Die wahren finanziellen Verhältnisse habe er mit verschleiert, gab Badia Al Zein zu. Der Betrug endete mit der Razzia im Juni 2021, als die Polizei die Villa stürmte und ihn und zwei Söhne festnahm. Bei der Razzia wurden 360.000 Euro Bargeld, Schmuck, Uhren und Autos gefunden.
Clan-Mitglied Badia Al Zein: Respektsperson im Milieu
Alle angeklagten Familienmitglieder gaben den Sozialbetrug so oder ähnlich zu, es soll sich um 456.000 Euro handeln. Die beiden inhaftierten Söhne des Oberhaupts könnten jetzt mit weniger Strafe davonkommen als der Vater, einer mit drei Jahren, dessen Bruder sogar nur mit einer knapp zweijährigen Bewährungsstrafe.
An einer heftig-tätlichen Strafaktion seiner Familie gegen einen Fremdgänger, der mit der Frau eines guten Freundes in flagranti erwischt wurde, als dieser im Irak weilte, will Badia Al Zein nicht direkt beteiligt gewesen sein: „Ich werde Dich nicht schlagen, aber wenn andere das tun wollen, halte ich niemanden zurück“, in dieser Weise will sich der im Milieu als Respektsperson anerkannte Mann verhalten haben.
Clan-Prozess in Leverkusen gegen Al-Zein: Einblicke in das Familienleben
Einen Obsthändler, der angeblich die Mutter beleidigt haben soll, verletzte eine Gruppe der Al Zeins so übel auch mit Fußtritten, dass er für einen Monat nicht arbeiten konnte und seither unter Ängsten leidet. Der Obsthändler hatte vor Gericht ausgesagt, dass er nicht bereit war, Frau Al Zein Sonderpreise beim Einkauf einzuräumen und deshalb von den Söhnen verprügelt wurde.

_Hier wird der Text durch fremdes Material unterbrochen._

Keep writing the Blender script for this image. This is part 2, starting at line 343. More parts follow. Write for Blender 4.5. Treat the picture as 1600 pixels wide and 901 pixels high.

Einen Einblick, wie das Familienleben im Clan funktioniert, gab es durch die Einlassungen. So gibt es eine Familienkasse in Bar, aus der sich der enge Familienkreis bedienen kann, in die man auch einzahlt. Das Geld zu verwalten, obliegt der Ehefrau des Chefs, wie auch die Aufgabe, falsche Anträge beim Jobcenter zu stellen.
Clan-Frau Al Zein: Hochzeit mit 13
Frau Al Zein sei im Alter von 13 Jahren 1991 mit dem damals 17-jährigen Hauptangeklagten „nach islamischem Recht“ verheiratet, heißt es in einer der Einlassungen. Beide sollen in einer Leverkusener Unterkunft für Geflüchtete gelebt haben. Als das erste Kind kam, soll die 1978 Geborene demnach erst dreizehneinhalb Jahre alt gewesen sein. Es folgte Kind auf Kind. Sie ist längst Großmutter, schreibt zum Betrug, für den sie sich maßgeblich mitverantwortet: „Uns war bewusst, dass wir nicht bedürftig waren.“
Die verlesenen Einlassungen erklären den Sozialbetrug; worüber sie allerdings nichts aussagen, ist die Frage, woher das Geld geflossen ist, das den Al Zeins ihr luxuriöses Leben in Rheindorf ermöglichte. Das Gericht will die Geständnisse jetzt prüfen.
Unsere besten Texte 2022 – dieser Text ist erstmals am 17. November 2022 veröffentlicht worden.